--- What you will do ---
Copy out the data below as written; omit any images.
++++++++++
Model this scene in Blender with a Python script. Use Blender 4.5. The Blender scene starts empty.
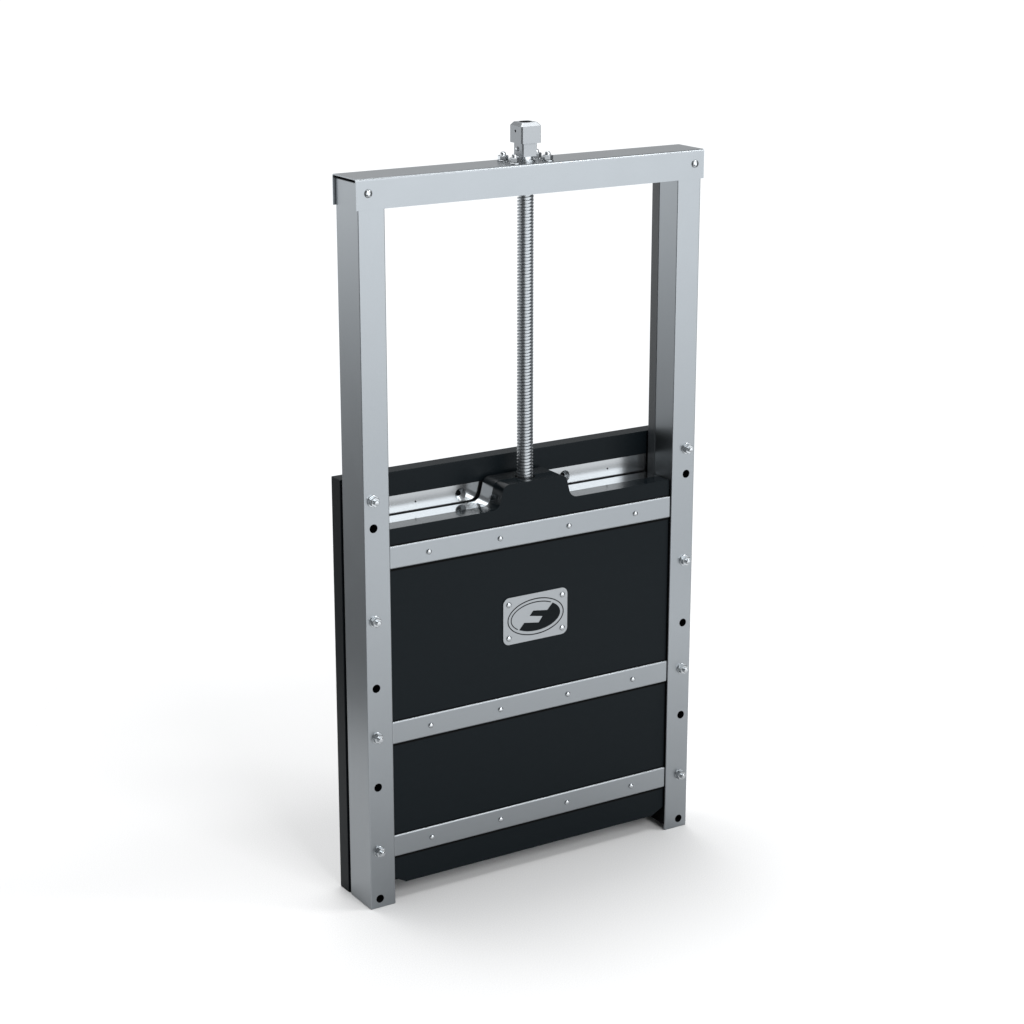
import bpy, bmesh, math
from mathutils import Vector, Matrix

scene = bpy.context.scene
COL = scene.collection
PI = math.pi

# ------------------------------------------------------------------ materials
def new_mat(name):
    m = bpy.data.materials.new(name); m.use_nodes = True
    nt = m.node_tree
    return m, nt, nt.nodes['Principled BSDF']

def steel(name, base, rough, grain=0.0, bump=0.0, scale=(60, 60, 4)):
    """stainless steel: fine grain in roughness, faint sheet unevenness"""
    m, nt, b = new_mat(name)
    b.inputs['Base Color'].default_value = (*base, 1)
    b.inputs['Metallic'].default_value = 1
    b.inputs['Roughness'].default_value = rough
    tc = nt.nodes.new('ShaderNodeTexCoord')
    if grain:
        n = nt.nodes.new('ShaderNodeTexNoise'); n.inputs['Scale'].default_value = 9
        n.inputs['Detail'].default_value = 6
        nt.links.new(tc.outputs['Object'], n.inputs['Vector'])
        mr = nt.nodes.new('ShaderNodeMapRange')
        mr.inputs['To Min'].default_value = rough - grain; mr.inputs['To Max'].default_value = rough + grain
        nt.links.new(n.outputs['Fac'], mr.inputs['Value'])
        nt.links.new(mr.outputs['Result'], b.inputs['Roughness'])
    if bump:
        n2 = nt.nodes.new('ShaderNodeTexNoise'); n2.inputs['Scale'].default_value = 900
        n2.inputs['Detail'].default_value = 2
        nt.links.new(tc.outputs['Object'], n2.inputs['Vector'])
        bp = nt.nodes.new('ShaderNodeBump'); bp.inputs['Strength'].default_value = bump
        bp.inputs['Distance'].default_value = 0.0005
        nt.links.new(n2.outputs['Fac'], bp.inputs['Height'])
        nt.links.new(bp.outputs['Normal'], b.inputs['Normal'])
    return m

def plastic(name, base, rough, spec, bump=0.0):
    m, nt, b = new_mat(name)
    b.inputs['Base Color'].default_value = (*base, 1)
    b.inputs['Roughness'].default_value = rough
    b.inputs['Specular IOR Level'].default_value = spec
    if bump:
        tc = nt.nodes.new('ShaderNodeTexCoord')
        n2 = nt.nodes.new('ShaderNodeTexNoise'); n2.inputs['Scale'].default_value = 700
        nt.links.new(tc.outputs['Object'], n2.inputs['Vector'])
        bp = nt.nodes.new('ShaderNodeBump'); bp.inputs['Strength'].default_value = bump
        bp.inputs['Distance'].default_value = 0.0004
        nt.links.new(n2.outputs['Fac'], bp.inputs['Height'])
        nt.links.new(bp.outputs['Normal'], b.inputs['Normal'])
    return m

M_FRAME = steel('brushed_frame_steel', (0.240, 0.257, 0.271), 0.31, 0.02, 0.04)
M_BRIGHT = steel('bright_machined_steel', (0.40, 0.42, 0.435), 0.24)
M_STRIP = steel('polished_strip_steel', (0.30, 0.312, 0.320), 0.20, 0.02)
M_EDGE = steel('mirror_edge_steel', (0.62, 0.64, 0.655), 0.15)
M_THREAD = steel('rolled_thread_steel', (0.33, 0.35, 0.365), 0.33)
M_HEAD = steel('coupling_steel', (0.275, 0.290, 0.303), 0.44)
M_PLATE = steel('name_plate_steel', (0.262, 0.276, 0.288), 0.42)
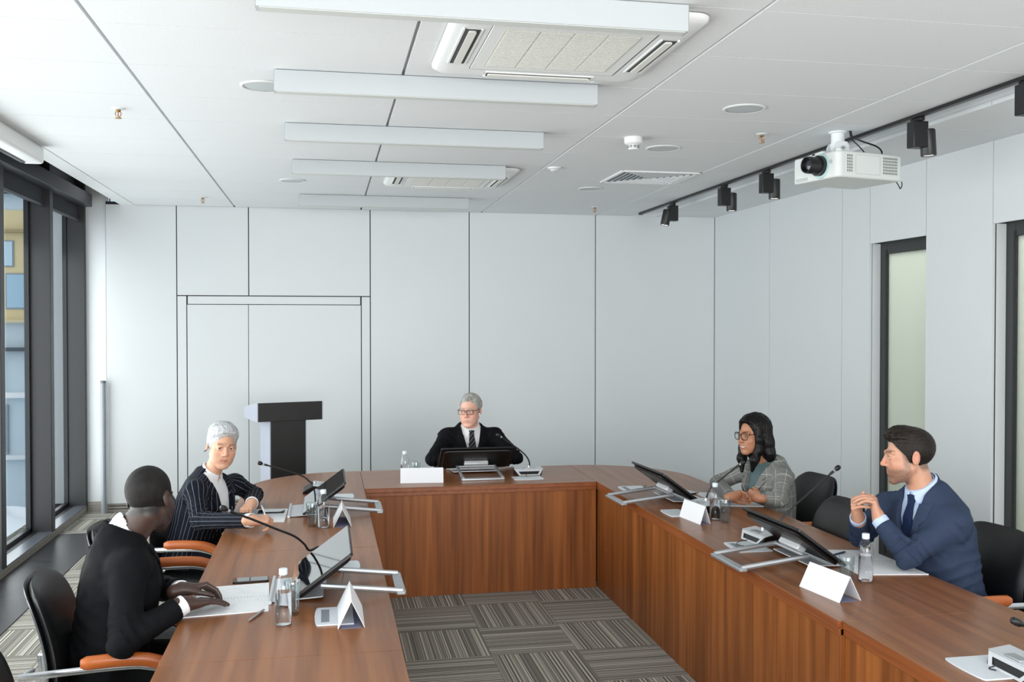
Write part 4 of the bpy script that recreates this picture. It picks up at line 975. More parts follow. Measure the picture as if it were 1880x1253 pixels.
++++++++++
--- The reply ---
Model this scene in Blender with a Python script. Use Blender 4.5. The Blender scene starts empty.
import bpy, bmesh, math
from mathutils import Vector, Matrix

scene = bpy.context.scene
COL = scene.collection
PI = math.pi

# ------------------------------------------------------------------ materials
def new_mat(name):
    m = bpy.data.materials.new(name); m.use_nodes = True
    nt = m.node_tree
    return m, nt, nt.nodes['Principled BSDF']

def steel(name, base, rough, grain=0.0, bump=0.0, scale=(60, 60, 4)):
    """stainless steel: fine grain in roughness, faint sheet unevenness"""
    m, nt, b = new_mat(name)
    b.inputs['Base Color'].default_value = (*base, 1)
    b.inputs['Metallic'].default_value = 1
    b.inputs['Roughness'].default_value = rough
    tc = nt.nodes.new('ShaderNodeTexCoord')
    if grain:
        n = nt.nodes.new('ShaderNodeTexNoise'); n.inputs['Scale'].default_value = 9
        n.inputs['Detail'].default_value = 6
        nt.links.new(tc.outputs['Object'], n.inputs['Vector'])
        mr = nt.nodes.new('ShaderNodeMapRange')
        mr.inputs['To Min'].default_value = rough - grain; mr.inputs['To Max'].default_value = rough + grain
        nt.links.new(n.outputs['Fac'], mr.inputs['Value'])
        nt.links.new(mr.outputs['Result'], b.inputs['Roughness'])
    if bump:
        n2 = nt.nodes.new('ShaderNodeTexNoise'); n2.inputs['Scale'].default_value = 900
        n2.inputs['Detail'].default_value = 2
        nt.links.new(tc.outputs['Object'], n2.inputs['Vector'])
        bp = nt.nodes.new('ShaderNodeBump'); bp.inputs['Strength'].default_value = bump
        bp.inputs['Distance'].default_value = 0.0005
        nt.links.new(n2.outputs['Fac'], bp.inputs['Height'])
        nt.links.new(bp.outputs['Normal'], b.inputs['Normal'])
    return m

def plastic(name, base, rough, spec, bump=0.0):
    m, nt, b = new_mat(name)
    b.inputs['Base Color'].default_value = (*base, 1)
    b.inputs['Roughness'].default_value = rough
    b.inputs['Specular IOR Level'].default_value = spec
    if bump:
        tc = nt.nodes.new('ShaderNodeTexCoord')
        n2 = nt.nodes.new('ShaderNodeTexNoise'); n2.inputs['Scale'].default_value = 700
        nt.links.new(tc.outputs['Object'], n2.inputs['Vector'])
        bp = nt.nodes.new('ShaderNodeBump'); bp.inputs['Strength'].default_value = bump
        bp.inputs['Distance'].default_value = 0.0004
        nt.links.new(n2.outputs['Fac'], bp.inputs['Height'])
        nt.links.new(bp.outputs['Normal'], b.inputs['Normal'])
    return m

M_FRAME = steel('brushed_frame_steel', (0.240, 0.257, 0.271), 0.31, 0.02, 0.04)
M_BRIGHT = steel('bright_machined_steel', (0.40, 0.42, 0.435), 0.24)
M_STRIP = steel('polished_strip_steel', (0.30, 0.312, 0.320), 0.20, 0.02)
M_EDGE = steel('mirror_edge_steel', (0.62, 0.64, 0.655), 0.15)
M_THREAD = steel('rolled_thread_steel', (0.33, 0.35, 0.365), 0.33)
M_HEAD = steel('coupling_steel', (0.275, 0.290, 0.303), 0.44)
M_PLATE = steel('name_plate_steel', (0.262, 0.276, 0.288), 0.42)
Write part 4 of the bpy script that recreates this picture. It picks up at line 975. More parts follow. Measure the picture as if it were 1880x1253 pixels.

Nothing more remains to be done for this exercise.